After your computer performs its Power-On Self Test (POST), a message will appear instructing you how to enter setup. The command is F2 for the GX110s in our lab. As soon as the message appears, press F2.
If you see an error on your screen indicating a missing operating system, you've let the computer get past the POST before pressing the correct key sequence to enter setup. Power down the computer and repeat steps 1 and 2.

After steps 1 and 2, the computer should respond with the following message:

"Entering Setup"

After a moment, the first page of the system setup screen will be displayed. This is where we will be verifying that the computer has found your hard drive.

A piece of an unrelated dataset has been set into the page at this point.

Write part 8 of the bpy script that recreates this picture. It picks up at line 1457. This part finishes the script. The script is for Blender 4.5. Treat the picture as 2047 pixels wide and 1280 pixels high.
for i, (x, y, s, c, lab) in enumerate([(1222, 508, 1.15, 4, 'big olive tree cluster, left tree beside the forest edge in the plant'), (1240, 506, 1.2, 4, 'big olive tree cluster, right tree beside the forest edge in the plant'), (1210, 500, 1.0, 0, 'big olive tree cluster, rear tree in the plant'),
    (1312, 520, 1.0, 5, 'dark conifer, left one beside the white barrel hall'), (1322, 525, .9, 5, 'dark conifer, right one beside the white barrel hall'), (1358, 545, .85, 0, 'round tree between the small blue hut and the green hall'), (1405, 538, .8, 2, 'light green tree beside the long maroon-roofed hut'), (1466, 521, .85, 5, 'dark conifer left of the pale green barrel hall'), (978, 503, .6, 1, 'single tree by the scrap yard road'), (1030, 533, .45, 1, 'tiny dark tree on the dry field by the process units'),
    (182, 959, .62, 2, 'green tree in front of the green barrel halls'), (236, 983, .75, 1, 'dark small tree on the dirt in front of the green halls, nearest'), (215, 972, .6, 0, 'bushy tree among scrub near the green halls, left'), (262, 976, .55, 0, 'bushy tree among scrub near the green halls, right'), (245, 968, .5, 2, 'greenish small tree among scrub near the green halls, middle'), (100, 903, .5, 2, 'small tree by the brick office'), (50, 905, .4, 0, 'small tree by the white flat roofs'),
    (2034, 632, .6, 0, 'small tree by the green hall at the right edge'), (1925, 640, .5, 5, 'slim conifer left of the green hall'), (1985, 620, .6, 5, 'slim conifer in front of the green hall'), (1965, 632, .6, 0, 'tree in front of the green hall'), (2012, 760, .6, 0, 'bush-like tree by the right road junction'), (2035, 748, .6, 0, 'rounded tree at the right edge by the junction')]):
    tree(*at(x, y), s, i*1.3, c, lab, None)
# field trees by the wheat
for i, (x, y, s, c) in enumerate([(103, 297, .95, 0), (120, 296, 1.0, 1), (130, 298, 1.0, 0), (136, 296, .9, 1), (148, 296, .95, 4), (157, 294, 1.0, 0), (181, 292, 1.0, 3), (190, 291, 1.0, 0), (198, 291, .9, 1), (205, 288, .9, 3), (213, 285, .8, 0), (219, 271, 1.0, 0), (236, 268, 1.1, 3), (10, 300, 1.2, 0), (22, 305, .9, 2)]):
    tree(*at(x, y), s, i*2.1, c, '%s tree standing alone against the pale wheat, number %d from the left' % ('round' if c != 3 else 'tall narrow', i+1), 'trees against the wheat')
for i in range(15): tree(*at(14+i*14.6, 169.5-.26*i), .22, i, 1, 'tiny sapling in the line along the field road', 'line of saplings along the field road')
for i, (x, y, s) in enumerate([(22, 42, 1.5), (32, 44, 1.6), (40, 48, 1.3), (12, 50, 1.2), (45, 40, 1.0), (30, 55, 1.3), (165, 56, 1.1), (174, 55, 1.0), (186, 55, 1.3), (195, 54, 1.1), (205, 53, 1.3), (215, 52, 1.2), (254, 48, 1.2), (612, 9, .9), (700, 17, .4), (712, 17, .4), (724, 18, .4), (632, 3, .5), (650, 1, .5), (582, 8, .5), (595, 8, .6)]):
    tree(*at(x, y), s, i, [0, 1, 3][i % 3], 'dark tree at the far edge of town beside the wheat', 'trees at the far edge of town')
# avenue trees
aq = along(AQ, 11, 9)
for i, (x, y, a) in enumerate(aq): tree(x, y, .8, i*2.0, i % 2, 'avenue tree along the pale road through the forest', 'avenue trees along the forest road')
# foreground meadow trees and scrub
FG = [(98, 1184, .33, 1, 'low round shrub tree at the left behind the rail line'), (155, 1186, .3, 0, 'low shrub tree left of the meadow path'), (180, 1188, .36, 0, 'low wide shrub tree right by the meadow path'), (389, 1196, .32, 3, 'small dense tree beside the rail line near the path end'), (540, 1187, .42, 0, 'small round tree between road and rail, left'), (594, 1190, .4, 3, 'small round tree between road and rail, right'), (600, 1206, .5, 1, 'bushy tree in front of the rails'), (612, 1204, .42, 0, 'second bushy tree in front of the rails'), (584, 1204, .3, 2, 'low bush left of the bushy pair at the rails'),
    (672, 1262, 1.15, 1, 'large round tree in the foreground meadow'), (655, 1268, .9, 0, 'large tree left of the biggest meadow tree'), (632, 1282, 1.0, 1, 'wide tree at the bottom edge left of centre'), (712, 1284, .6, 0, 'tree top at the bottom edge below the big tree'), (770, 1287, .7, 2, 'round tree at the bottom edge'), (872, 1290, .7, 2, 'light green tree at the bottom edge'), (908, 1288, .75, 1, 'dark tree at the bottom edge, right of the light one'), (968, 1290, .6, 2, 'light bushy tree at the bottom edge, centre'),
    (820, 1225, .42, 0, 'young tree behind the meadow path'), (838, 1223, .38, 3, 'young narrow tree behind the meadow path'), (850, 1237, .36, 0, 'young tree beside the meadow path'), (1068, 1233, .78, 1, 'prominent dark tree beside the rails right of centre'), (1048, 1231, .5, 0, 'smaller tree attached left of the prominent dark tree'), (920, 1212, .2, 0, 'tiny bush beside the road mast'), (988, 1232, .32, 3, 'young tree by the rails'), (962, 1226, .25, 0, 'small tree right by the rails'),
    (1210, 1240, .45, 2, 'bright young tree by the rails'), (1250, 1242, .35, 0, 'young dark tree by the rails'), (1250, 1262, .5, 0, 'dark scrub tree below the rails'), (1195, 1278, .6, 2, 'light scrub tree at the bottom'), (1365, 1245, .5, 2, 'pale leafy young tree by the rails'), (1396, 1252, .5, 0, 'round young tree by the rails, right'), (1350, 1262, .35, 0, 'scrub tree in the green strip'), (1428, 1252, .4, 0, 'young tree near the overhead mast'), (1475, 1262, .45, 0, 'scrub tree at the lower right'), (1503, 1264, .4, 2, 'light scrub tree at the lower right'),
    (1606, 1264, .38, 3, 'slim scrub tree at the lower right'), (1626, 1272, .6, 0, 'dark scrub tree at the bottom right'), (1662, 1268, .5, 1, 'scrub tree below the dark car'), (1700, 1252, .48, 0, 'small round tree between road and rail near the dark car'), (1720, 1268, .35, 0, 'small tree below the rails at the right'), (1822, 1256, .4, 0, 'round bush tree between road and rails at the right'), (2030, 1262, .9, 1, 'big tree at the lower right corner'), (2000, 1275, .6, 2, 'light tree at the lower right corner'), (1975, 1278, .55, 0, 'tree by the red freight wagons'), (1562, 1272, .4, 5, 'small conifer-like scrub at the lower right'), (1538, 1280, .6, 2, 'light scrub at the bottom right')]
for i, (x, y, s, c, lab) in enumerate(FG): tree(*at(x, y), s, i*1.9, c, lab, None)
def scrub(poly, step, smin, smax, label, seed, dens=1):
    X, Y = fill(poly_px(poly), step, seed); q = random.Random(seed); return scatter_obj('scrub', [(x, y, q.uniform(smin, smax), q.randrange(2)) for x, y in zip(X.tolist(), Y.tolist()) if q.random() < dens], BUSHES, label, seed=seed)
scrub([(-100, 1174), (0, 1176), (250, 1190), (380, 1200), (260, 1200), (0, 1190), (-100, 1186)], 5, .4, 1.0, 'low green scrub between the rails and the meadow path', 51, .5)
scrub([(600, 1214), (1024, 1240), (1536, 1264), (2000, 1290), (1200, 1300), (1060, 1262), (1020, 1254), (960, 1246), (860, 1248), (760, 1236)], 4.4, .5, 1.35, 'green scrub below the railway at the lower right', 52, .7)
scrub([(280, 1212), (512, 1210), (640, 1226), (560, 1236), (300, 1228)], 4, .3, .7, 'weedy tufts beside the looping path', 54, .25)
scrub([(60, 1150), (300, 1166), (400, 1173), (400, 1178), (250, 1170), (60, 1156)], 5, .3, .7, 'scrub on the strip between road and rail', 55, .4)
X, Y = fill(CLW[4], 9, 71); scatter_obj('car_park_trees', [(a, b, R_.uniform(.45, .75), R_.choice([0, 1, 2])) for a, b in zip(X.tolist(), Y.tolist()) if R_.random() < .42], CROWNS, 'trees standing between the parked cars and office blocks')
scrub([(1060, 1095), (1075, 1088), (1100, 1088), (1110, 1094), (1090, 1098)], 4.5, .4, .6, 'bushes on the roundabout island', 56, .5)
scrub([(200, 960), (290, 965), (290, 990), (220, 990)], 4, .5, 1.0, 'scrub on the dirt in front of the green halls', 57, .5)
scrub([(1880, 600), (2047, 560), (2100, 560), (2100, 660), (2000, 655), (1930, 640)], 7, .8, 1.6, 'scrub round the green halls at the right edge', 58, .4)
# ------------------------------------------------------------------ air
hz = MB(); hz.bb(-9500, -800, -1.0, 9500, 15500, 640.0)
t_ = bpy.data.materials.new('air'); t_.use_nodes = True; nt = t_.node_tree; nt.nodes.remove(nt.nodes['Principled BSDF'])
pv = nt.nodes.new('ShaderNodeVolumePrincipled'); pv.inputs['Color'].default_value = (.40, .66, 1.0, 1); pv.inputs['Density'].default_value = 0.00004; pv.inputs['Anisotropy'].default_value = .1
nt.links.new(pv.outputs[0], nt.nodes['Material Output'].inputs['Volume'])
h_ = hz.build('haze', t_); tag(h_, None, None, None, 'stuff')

Any hard drive loaded into the swappable hard drive bay of the computer should be set up as Primary Drive 0, i.e., the master drive on IDE1, of your machine. If your drive has not been identified in this field, a number of things may be causing this.

If the setup screen says this drive is "off", move the cursor to the field and press Enter. A small window should pop up with the top entry "Drive Type" highlighted. Use the arrow keys to change this field to "AUTO". Pressing Esc the first time will close this window, and pressing Esc a second time will prompt you to save the changes and exit. Go back to step 1 to see if the computer has found your hard drive.
If the setup screen has the text "Unknown Device" in this field, it was unable to detect your drive. Shutdown the computer and remove your drive. If you set your drive jumpers to master, change its setting to CS. Double check your connections and reinsert the drive. Go back to step 1 to see if the computer has found your hard drive.
If the first two troubleshooting procedures do not work, try your drive on another computer. If you are still unable to get the hard drive to work, call the instructor for help with debugging.

At this point, you should've successfully installed your hard drive. Unlock the hard drive carrier from its bay and place the key next to the computer for the next user.